Hitler’s consolidation of power
Within weeks of Röhm’s death, Hitler made an attempt to settle the question of union with Austria through simple violence. With instructions from Berlin and with active help from the German legation in Vienna, Austrian Nazis on July 25, 1934, tried to take over their country’s government by an insurrectionary putsch. They murdered Austrian Chancellor Engelbert Dollfuss in his chancellery, but the putsch failed in its main purpose. The news of it was received with consternation and disgust in the other European capitals, but the shock was greatest in Rome. Italian dictator Benito Mussolini sent four army divisions up the Brenner Pass and to the Carinthian frontier, and the Italian press vehemently denounced German imperialism and bad faith. Hitler, however, disclaimed all responsibility for the coup, sent a telegram of condolence to Austrian Pres.
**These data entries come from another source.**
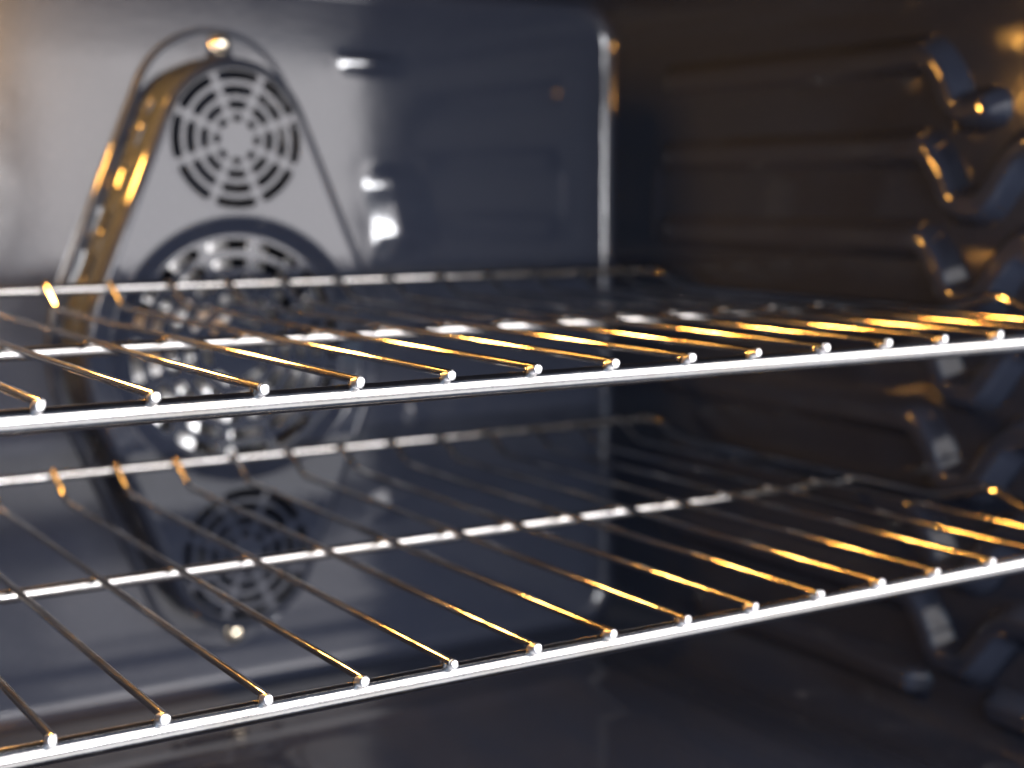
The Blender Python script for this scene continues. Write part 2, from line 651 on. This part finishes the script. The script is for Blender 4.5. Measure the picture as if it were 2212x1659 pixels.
# stamped ring round the big grille (lathe)
def lathe(prof, cx, cz, n=96, cap=False):
    vs, fs = [], []
    for (r, y) in prof:
        for k in range(n):
            a = 2 * math.pi * k / n
            vs.append((cx + r * math.cos(a), y, cz + r * math.sin(a)))
    for i in range(len(prof) - 1):
        for k in range(n):
            l = (k + 1) % n
            fs.append((i * n + k, i * n + l, (i + 1) * n + l, (i + 1) * n + k))
    if cap:
        fs.append(tuple((len(prof) - 1) * n + k for k in range(n)))
    return vs, fs
prof = [(.0706, YP + .0004), (.0704, YP - .0004), (.0698, YP - .0006), (.0690, YP - .0003), (.0682, YP + .0003), (.0660, YP + .0018), (.0625, YP + .0042), (.0612, YP + .0050), (.0604, YG - .0001), (.0600, YG), (.0596, YG + .0012)]
me = mesh("stamped_ring", *lathe(prof, FX, FZ))
fix_normals(me)
link("stamped_ring", me, ENAMEL, cover)

# bolts with washers on short tabs
for s in (1, -1):
    bz = FZ + s * .1600
    FXB = FX + .0035
    y0 = YB - .0030
    prof = [(.0056, y0), (.0056, y0 - .0012), (.0050, y0 - .0016), (.0046, y0 - .0017)]
    me = mesh("washer", *lathe(prof + [(.001, y0 - .0018)], FXB, bz, 32, True))
    fix_normals(me)
    wo = link("washer", me, BRASS, cover)
    prof = [(.0044, y0 - .0010), (.0044, y0 - .0040), (.0040, y0 - .0050), (.0030, y0 - .0056), (.0015, y0 - .0059), (.0003, y0 - .0060)]
    me = mesh("bolt", *lathe(prof, FXB, bz, 28, True))
    fix_normals(me)
    bo = link("bolt", me, BRASS, cover)
    # tab bridging from the band to the bolt
    tv, tf = [], []
    for (dz, hw, y) in ((.0035, .0062, YB - .0032), (-.0040, .0068, YB - .0036), (-.0095, .0080, YB - .0060), (-.0125, .0090, YB - .012)):
        for t in (-1, -.6, 0, .6, 1):
            tv.append((FXB + t * hw, y + (.0012 if abs(t) == 1 else 0), bz + s * dz))
    for i in range(3):
        for k in range(4):
            tf.append((i * 5 + k, i * 5 + k + 1, i * 5 + k + 6, i * 5 + k + 5))
    me = mesh("tab", tv, tf)
    fix_normals(me)
    link("tab", me, ENAMEL, cover)

cover.location = (FX, YB, FZ - CC - CT)
for c in cover.children:
    c.location = -cover.location

# ------------------------------------------------------------------ convection fan behind the big grille
YFAN = YB - .004
fan = empty("convection_fan", (FX, YFAN, FZ), "bright metal fan wheel seen through the large middle grille", "fan")
me = mesh("hub", *lathe([(.014, .0), (.014, -.014), (.012, -.018), (.006, -.0195), (.001, -.020)], 0, 0, 40, True))
fix_normals(me)
link("hub", me, ALU, fan)
me = mesh("back_plate", *lathe([(.034, -.0005), (.034, -.0015), (.03, -.002), (.012, -.002)], 0, 0, 64))
fix_normals(me)
link("back_plate", me, ALU, fan)
bv, bf = [], []
for (r, w0, tw) in ((.016, .004, .0), (.030, .0085, .001), (.044, .0125, .004), (.0565, .0150, .008)):
    bv += [(r, -.001, tw - w0 * .4), (r, -.0125, tw - w0 * .10), (r, -.0128, tw + w0 * .75)]
for i in range(3):
    for k in range(2):
        bf.append((i * 3 + k, i * 3 + k + 1, i * 3 + k + 4, i * 3 + k + 3))
bme = mesh("blade", bv, bf)
for k in range(15):
    o = link("blade", bme, ALU, fan)
    o.rotation_euler = (0, 2 * math.pi * k / 15 + .2, 0)
# ring heater round the fan wheel
pts = [(FX + .0700 * math.cos(2 * math.pi * k / 72), YB + .008, FZ + .0700 * math.sin(2 * math.pi * k / 72)) for k in range(72)]
me = mesh("ring_heater", *tube_geo(pts, .0032, 12, closed=True))
ho = link("ring_heater", me, HEAT)
ho["label"], ho["category"] = "dark ring heating tube behind the cover round the fan wheel", "heater"

# ------------------------------------------------------------------ wire racks
SP = .03
def make_rack(zw, label):
    """zw: height of the wire centres"""
    rw, rf, rm_, rb = .00132, .0034, .0025, .0023
    root = empty("wire_rack", (XC, .16, zw), label, "oven rack", "chrome wire racks in the oven")
    def L(p):
        return Vector(p) - Vector((XC, .16, zw))
    XL, XR = XC - .2515, XC + .2515
    zb = zw + .0085                      # raised back bar
    # front bar, its ends bent back into the side rods
    pts = fillet([(XL + .012, .0015 + .0, zw - rw - rf), (XR - .002, .0015, zw - rw - rf)], .01)
    link("front_bar", mesh("front_bar", *tube_geo([L((XL - .001, .0015, zw - rw - rf)), L((XC, .0015, zw - rw - rf)), L((XR + .001, .0015, zw - rw - rf))], rf, 28, .0008)), BAR, root)
    link("cross_bar", mesh("cross_bar", *tube_geo([L((XL, .163, zw - rw - rm_)), L((XC, .163, zw - rw - rm_)), L((XR, .163, zw - rw - rm_))], rm_, 22, .0006)), BAR, root)
    link("back_bar", mesh("back_bar", *tube_geo([L((XL + .008, .3255 + rb * .6, zb)), L((XC, .3255 + rb * .6, zb)), L((XR - .008, .3255 + rb * .6, zb))], rb, 22, .0006)), BAR, root)
    for sx, X in ((-1, XL), (1, XR)):
        pts = [(X - sx * .0085, .3262, zb), (X - sx * .0005, .318, zb - .0005), (X, .300, zw + .0005), (X, .275, zw - .0010), (X, .101, zw - .0010),
               (X, .0725, zw + .0078), (X, .044, zw - .0010), (X, .010, zw - .0010), (X, .0, zw - .0035)]
        link("side_rod", mesh("side_rod", *tube_geo([L(q) for q in fillet(pts, .008, 6)], .0025, 18, .0005)), CHROME, root)
    # bent wires: one mesh, shared
    wire_mes = []
    for q in range(5):
        a1, a2 = random.uniform(-.0005, .0005), random.uniform(-.0004, .0004)
        base = [(0, -.0018, 0)] + [(a1 * math.sin(math.pi * t), .300 * t, a2 * math.sin(math.pi * t * 2) * .6) for t in (.1, .2, .3, .4, .5, .6, .7, .8, .9)]
        pts = fillet(base + [(0, .3052 + random.uniform(-.001, .001), 0), (0, .3248, .0085 + rb + .0004)], .005, 6)
        wire_mes.append(mesh("wire", *tube_geo([Vector(v) - Vector((0, .16, 0)) for v in pts], rw, 16, .00035)))
    # weld tip: flattened blob where the wire end is fused to the bar
    tv, tf = tube_geo([(0, -.0028, -.0002), (0, -.0010, -.0004), (0, .0006, -.0009)], .00145, 14, .0005)
    tv = [Vector((v[0] * 1.02, v[1], v[2] * 1.02 - (.0004 if v[2] < -.0008 else 0))) for v in tv]
    tip_me = mesh("weld_tip", [(v.x, v.y - .16, v.z) for v in tv], tf)
    bead_me = mesh("weld_bead", *tube_geo([(0, .0010, -.0008), (0, .0030, -.0011)], .0012, 10, .0009))
    for v in bead_me.vertices:
        v.co.y = v.co.y - .16
        v.co.x *= 1.25
    for k in range(-1, 15):
        wo = link("wire", wire_mes[(k * 3 + 7) % 5], CHROME, root)
        wo.location = (k * SP - XC + random.uniform(-.0004, .0004), 0, 0)
        wo.rotation_euler = (0, random.uniform(0, .3), random.uniform(-.0012, .0012))
        wo.rotation_euler.y = 0
        t = link("weld_tip", tip_me, WELD, wo)
        t.rotation_euler = (0, 0, 0)
        t.scale = (random.uniform(.9, 1.15), 1, random.uniform(.9, 1.12))
        t.rotation_euler = (0, random.uniform(-.5, .5), random.uniform(-.004, .004))
        link("weld_bead", bead_me, CHROME, wo)
    return root
make_rack(.0089, "upper chrome wire rack with thick white-gleaming front bar")
make_rack(-.0793, "lower chrome wire rack, one shelf gap beneath the other rack")

# ------------------------------------------------------------------ oven lamp, high on the back wall left of the cover
lamp = empty("oven_lamp", (.031, YB, .137), "glowing amber oven lamp high on the back wall left of the fan cover", "lamp")
me = mesh("bezel", *lathe([(.020, .004), (.020, -.002), (.0185, -.003), (.0150, -.0025), (.0150, .004)], 0, 0, 48))
fix_normals(me)
link("bezel", me, CHROME, lamp)
prof = [(.0145, -.003)] + [(.0145 * math.cos(math.pi / 2 * k / 8) + .0002, -.003 - .027 * math.sin(math.pi / 2 * k / 8)) for k in range(1, 9)]
me = mesh("lens", *lathe(prof, 0, 0, 40, True))
fix_normals(me)
link("lens", me, LAMPM, lamp)
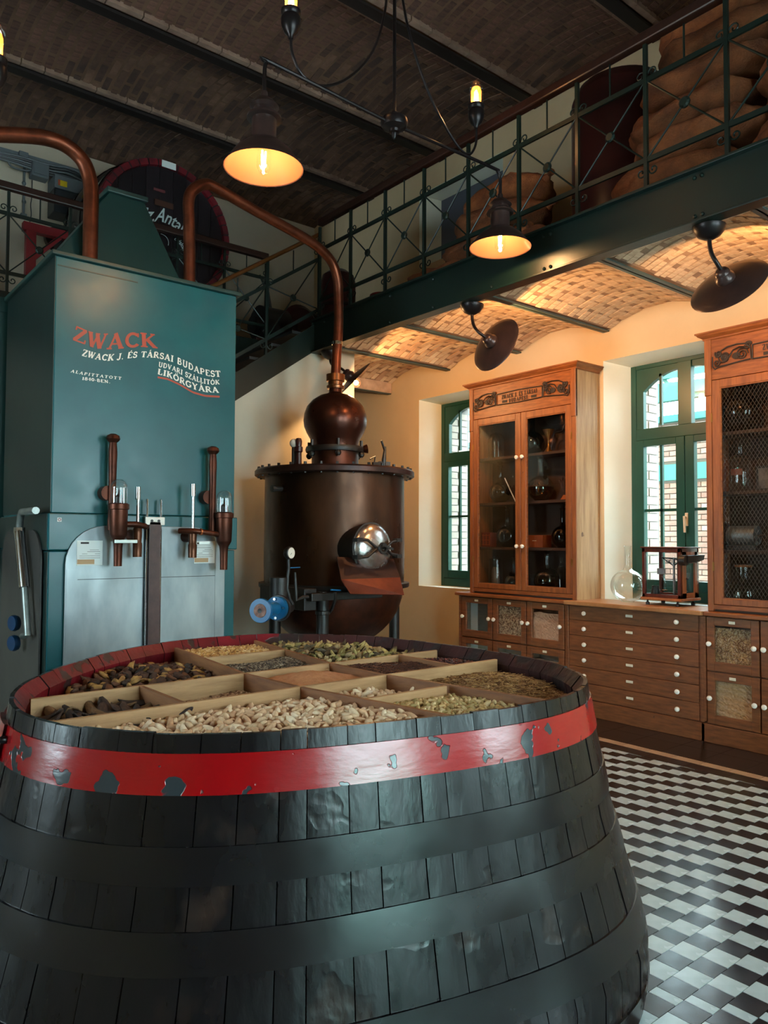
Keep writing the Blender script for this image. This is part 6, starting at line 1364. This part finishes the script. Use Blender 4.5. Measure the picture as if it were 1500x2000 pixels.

Wilhelm Miklas, and recalled his minister from Vienna. The next German minister there was Papen, with the mission of steering Austro-German relations “into a friendly and normal channel again.” Soon after arriving in Vienna, he told the U.S. minister, George S. Messersmith, that all of southeastern Europe, to the borders of Turkey, was Germany’s natural hinterland and that achieving control of Austria was to be the first step in that direction.
Hindenburg died on August 2, 1934. Thereupon the German generals agreed to the merging of the office of president of the Reich and supreme head of the armed forces with that of chancellor, in Hitler’s person. The consolidation of power that had begun barely a month before with the purge of Röhm and the SA was complete. The Third Reich was henceforth a totalitarian structure with one man as head of state, commander in chief, and leader of the only political party.